Once modern passengers crest 20 mph in a Model T, many conclude that the car is a fragile and dangerous Rube Goldberg device. Not so. The Model T was a fully realized automobile built to cope with the challenging conditions of its time. Ford produced more than 15 million of the so-called Tin Lizzies. And while they clatter and squeak interminably, the car could take a real beating. Even the roughest patch of modern roadway is a blessing compared to the nominal 'roads' that T's ably traversed.

Taking the wheel of a nearly 100-year-old car puts one in a museum gallery frame of mind; you expect the machine to behave as carefully as you do. But a Model T is not as hesitant as its novice driver. One would not suppose that 4-inch-wide tires propelled by a 20hp 2.9-liter four-cylinder engine could keep up with a lawn mower, let alone snap your head back on take-off. But Henry Ford knew what he was doing. While it's no quarter-mile champ, a 'T' is unexpectedly quick-– a fact emphasized by the open-air cabins found on most of the early models.

The Model T has three speeds – faster, slower and reverse. With time, the modern driver's mind recalibrates, confidence grows and the little car starts to seem quite nimble and fun. You begin to understand why the Model T was such a beloved vehicle. They were incredibly versatile machines that integrated themselves into their owners' lives in surprising ways. After a few years on the road, many T's found work in the fields as hardy and affordable farm tractors. (The conversion could be done in the barnyard.) And for a car famous for its uniformity– any color you want so long as it's black– most Model T's were highly customized with dozens of available accessories.

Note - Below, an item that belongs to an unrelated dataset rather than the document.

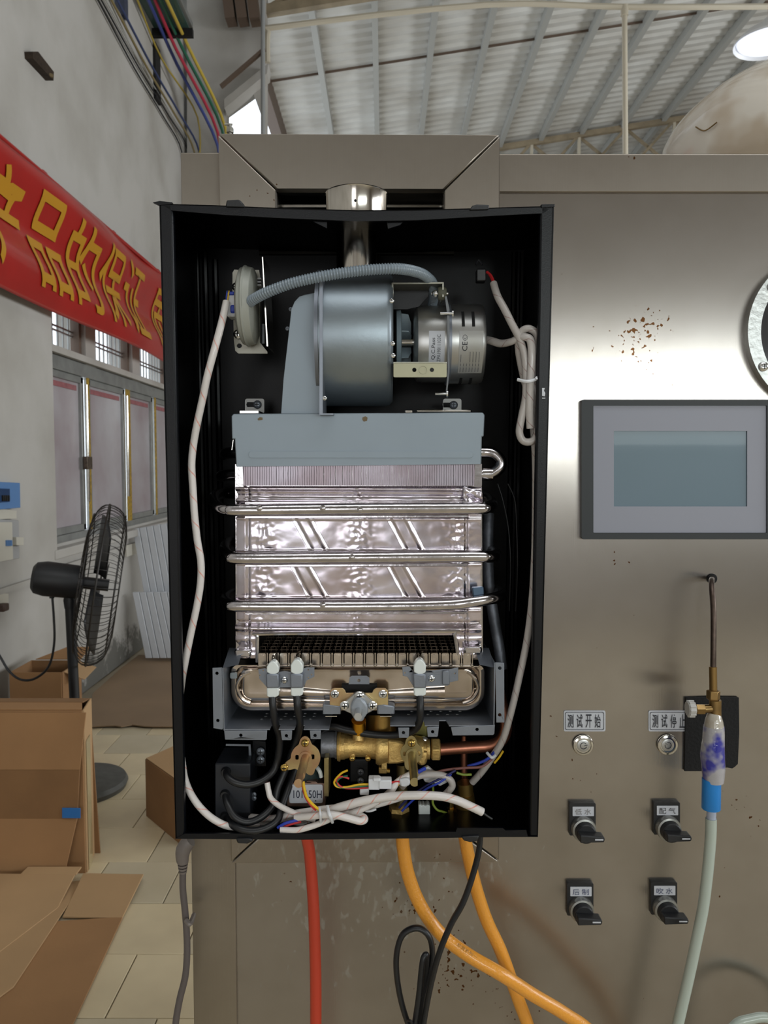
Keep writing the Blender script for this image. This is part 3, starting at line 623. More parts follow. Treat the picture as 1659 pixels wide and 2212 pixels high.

Ford produced the Model T from 1908 to 1927. Its impact on American society is impossible to overstate. For example, the Model T helped America win World War One and Two. While German soldiers were often forced to abandon their exquisitely engineered tanks and trucks, millions of American soldiers could fix their internal combustion-powered equipment, thanks to their hands-on experience with the Model T. Writer and essayist E. B. White mourned the Model T's gradual disappearance from the American landscape, saying that "the old Ford practically was the American scene." For better or worse, the Model T changed the world.

The reality of this history is almost lost in the mists of time. But not quite. Although we can't understand what it was like to glimpse a Model T for the first time, that same sense of wonder and freedom still greets the Model T driver when they take the wheel. I don't know how many of the 15 million T's produced are still on the road. But if you can finagle a drive, seize the opportunity with both hands. You'll make a personal connection with one of the most influential and important Americans in our national history.